Samy-Daussat-Nouvelle-Vague

Le rock'n'roll est t-il soluble dans le jazz manouche ?

 

Le rock’n’roll est-il soluble dans le jazz manouche ? La question pourrait tourner au dilemme (après tout, ne serait-ce pas l’inverse ?), si à ce défi faussement bonhomme, Samy Daussat n’apportait de savoureuses réponses.

 

 

 

En maître-queux avisé, notre homme se garde bien, en effet, de « cuisiner l’anecdotique », écueil le plus tentant en pareille situation. C’est ici que le choix de l’angle et de la perspective apparaît décisif.

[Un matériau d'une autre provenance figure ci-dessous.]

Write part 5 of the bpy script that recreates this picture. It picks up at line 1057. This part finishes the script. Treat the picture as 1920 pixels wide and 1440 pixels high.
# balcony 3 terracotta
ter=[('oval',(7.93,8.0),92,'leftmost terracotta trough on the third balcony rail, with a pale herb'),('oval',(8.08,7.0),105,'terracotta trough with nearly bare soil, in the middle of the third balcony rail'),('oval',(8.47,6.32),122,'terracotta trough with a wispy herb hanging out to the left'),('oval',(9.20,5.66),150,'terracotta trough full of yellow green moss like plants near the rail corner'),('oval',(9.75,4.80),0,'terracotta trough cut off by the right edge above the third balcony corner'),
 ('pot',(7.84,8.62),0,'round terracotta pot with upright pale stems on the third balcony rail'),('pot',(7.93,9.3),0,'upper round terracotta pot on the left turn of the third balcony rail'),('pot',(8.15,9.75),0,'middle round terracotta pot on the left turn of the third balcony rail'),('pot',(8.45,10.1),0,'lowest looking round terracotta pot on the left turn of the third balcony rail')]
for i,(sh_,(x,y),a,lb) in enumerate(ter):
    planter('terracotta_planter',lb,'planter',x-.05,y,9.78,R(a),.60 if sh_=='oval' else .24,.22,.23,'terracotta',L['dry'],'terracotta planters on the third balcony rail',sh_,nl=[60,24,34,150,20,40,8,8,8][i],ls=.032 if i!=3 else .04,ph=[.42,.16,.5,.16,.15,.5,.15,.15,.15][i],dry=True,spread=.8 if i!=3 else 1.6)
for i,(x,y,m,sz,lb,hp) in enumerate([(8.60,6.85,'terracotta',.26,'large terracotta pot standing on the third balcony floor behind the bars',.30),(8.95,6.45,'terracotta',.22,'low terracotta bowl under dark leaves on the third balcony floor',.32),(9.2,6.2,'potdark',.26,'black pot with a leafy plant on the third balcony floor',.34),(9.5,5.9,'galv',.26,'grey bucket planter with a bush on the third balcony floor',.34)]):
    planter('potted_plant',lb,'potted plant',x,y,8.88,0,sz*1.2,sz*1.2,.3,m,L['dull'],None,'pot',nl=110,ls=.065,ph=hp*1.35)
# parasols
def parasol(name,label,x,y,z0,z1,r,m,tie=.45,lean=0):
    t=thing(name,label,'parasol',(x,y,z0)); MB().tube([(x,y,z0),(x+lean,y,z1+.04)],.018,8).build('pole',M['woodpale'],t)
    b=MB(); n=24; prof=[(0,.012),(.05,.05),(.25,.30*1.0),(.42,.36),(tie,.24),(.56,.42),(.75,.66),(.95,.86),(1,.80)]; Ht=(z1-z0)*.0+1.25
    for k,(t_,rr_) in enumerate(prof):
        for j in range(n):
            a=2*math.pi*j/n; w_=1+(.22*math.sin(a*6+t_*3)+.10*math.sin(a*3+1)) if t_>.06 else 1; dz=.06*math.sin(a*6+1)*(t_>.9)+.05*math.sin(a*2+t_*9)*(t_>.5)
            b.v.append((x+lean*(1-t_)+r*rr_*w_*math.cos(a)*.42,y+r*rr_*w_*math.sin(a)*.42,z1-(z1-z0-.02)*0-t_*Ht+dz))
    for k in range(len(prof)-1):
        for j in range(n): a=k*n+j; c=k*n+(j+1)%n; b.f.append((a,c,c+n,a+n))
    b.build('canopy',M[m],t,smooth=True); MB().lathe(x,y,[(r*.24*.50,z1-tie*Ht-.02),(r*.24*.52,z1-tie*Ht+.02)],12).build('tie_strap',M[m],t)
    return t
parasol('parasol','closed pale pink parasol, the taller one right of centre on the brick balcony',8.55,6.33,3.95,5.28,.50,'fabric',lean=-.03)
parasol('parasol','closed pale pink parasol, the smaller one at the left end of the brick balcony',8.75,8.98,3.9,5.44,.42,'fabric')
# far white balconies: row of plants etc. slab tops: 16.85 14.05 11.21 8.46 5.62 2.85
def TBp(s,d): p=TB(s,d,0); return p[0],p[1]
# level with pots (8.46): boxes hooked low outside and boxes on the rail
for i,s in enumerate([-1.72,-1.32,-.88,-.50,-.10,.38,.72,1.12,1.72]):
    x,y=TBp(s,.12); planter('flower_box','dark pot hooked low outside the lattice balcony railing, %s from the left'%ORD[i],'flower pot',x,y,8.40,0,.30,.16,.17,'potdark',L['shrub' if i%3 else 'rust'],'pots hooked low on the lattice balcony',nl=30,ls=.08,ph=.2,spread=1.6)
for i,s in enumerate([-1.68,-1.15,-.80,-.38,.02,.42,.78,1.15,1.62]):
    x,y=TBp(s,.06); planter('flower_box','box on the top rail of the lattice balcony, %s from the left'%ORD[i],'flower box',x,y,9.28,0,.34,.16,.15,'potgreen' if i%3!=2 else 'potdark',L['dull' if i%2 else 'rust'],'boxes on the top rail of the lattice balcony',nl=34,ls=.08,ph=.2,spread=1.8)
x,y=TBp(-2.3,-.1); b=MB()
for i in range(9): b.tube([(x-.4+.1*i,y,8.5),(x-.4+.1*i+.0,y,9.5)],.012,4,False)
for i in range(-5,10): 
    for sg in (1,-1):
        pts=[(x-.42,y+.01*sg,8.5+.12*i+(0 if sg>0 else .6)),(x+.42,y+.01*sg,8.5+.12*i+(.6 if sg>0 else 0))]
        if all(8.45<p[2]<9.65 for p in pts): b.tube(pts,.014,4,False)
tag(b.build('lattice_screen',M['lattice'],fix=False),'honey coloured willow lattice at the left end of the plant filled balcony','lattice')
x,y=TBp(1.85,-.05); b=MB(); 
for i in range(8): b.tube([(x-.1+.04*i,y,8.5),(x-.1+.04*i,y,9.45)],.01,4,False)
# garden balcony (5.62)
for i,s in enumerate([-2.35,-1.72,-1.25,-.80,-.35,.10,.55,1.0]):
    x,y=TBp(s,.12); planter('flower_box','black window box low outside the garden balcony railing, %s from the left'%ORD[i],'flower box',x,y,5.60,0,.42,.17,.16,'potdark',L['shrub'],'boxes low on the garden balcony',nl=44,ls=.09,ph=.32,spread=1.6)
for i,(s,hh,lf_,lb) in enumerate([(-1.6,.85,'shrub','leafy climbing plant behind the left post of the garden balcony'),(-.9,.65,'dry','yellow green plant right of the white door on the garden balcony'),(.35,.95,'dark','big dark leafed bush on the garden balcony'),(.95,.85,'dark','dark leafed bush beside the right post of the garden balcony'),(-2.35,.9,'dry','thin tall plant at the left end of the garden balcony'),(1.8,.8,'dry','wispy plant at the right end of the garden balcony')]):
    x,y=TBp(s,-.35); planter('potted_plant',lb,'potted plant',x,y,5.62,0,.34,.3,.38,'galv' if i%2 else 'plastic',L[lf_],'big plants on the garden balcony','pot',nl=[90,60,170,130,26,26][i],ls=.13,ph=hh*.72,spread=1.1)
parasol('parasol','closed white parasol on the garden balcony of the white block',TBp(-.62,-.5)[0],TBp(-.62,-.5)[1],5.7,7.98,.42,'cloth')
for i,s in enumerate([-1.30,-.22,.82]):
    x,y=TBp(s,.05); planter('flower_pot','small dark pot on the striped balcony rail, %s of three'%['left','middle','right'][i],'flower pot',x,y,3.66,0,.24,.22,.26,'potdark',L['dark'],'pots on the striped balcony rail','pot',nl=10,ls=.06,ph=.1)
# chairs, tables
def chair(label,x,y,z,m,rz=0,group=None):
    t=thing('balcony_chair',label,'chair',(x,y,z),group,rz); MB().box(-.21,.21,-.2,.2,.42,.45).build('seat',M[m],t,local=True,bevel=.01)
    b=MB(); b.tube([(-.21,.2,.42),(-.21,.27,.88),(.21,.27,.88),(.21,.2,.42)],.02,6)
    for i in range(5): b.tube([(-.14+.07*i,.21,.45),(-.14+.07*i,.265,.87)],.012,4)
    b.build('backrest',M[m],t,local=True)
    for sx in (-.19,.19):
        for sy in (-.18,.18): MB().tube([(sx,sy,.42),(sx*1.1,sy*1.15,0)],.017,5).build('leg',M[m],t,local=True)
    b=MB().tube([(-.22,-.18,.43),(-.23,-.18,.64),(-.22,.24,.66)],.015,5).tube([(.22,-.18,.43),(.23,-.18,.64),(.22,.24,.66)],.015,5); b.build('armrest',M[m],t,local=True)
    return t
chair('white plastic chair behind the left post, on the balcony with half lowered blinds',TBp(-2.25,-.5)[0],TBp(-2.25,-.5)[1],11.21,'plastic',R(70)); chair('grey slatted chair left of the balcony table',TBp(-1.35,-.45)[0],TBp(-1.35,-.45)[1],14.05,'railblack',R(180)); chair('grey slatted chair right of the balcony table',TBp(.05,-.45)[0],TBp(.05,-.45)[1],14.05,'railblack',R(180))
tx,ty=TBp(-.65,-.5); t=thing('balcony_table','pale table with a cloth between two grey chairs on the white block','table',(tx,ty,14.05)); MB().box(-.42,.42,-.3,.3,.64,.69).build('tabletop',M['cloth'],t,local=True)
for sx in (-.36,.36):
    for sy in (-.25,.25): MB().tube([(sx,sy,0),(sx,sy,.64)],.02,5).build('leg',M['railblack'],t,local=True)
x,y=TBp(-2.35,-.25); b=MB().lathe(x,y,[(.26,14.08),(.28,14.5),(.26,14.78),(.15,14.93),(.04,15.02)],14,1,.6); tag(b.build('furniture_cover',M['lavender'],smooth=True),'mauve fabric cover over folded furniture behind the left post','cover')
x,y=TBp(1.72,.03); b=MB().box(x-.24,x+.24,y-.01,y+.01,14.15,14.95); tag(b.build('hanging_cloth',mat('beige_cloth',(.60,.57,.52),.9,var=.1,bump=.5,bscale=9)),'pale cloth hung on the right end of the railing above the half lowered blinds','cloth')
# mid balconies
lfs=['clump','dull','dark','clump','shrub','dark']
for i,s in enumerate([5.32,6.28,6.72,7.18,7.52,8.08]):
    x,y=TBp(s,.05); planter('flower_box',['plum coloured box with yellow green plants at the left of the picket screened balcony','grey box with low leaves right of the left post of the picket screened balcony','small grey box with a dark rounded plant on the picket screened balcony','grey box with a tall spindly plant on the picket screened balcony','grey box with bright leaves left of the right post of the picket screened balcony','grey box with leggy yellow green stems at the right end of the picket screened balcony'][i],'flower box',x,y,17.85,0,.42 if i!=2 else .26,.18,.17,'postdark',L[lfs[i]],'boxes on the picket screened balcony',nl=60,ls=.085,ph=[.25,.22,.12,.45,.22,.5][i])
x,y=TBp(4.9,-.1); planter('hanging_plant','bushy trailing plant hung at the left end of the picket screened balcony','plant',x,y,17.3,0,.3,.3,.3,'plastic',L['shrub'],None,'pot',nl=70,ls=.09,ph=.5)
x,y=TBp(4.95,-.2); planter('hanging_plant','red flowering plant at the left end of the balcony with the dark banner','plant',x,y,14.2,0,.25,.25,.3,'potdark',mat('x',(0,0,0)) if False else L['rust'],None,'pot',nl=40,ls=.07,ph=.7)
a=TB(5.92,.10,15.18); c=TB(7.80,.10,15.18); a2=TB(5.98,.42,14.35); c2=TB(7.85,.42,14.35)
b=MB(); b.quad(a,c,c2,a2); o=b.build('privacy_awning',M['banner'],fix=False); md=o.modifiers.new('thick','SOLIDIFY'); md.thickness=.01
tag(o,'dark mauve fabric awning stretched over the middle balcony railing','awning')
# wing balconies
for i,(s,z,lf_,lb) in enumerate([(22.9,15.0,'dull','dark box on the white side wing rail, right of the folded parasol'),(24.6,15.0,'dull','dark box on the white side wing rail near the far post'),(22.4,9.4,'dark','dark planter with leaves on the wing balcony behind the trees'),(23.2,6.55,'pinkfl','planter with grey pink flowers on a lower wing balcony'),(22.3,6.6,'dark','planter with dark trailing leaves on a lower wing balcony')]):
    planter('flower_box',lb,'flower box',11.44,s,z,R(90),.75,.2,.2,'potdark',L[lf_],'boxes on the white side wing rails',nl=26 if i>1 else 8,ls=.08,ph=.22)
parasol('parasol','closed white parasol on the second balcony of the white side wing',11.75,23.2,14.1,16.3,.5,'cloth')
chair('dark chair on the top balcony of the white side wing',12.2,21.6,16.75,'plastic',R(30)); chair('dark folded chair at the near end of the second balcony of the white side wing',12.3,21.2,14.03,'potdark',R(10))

En revendiquant sans complexe ce répertoire « yé-yé » peuplé de tubes (versions originales ou sous-titrées), parfois avec un brin d’ironie (puisque Gainsbourg et Nino Ferrer y trouvent aussi habilement leur part), Samy fait travailler l’imaginaire, fouillant les recoins de nos mémoires, frappant au bon endroit.

 

 

 

Bien qu’il ne dédaigne pas décocher ici et là quelques flèches guitaristiques particulièrement affûtées (à commencer par le « Yeh Yeh » d’ouverture), le leader distribue généreusement les cartes, apprêtant les couleurs (guitares, flûte, saxophone, contrebasse, batterie…), osant l’insolite et l’évidence (la joyeuse chorale de « Nouvelle Vague », les claquements de doigts de « Be-Bop-A-Lula », l’électricité de « Toujours un coin… »), permettant à chacun de donner de la voix. Laissant libre cours, par exemple, à celle, délicieusement acide, de Jean-Yves Dubanton, ou à la nostalgie chaleureuse de Marie-Christine Brambilla. Grand ordonnateur, l’archer ne manque pas non plus d’atteindre sa cible, jaugeant le juste équilibre, distillant le bon groove, ramassant à chaque fois « le lieu et la formule », la main heureuse…

 

 

 

Pour parachever l’entreprise, Samy s’est assuré le concours de l’immense Tchavolo, qui plus qu’un simple invité, se révèle ici un véritable partenaire. Le Manouche et le rock’n’roll… Qui l’eût cru ? Mais écoutons plutôt notre Tchavolo : « J’avais dans les douze-treize ans… Il y avait mon défunt frère Loulou (un fan d’Eddy Mitchell) à la guitare et au chant, Gogo à la batterie et au contrechant, et moi. On jouait pour nous, pour s’amuser. Quand on était arrêtés vers Paris, les filles venaient frapper à la porte de la caravane, elles voulaient qu’on les fasse danser. On jouait des trucs d’Eddy, des Chats Sauvages, du Elvis, du Vince Taylor, du rockabilly, tout ça… ».

 

 

 

Alors, phagocyté par le rock, l’idiome manouche ? Nullement… Affaire de sang, et d’énergie. De cœur. Et de mémoire. En pimentant sa musique, Daussat est parvenu à lui donner une saveur inédite. N’en déplaise à ses plus irréductibles réfractaires (s’il en reste !), cette « nouvelle vague » affiche décidément une bien belle tenue.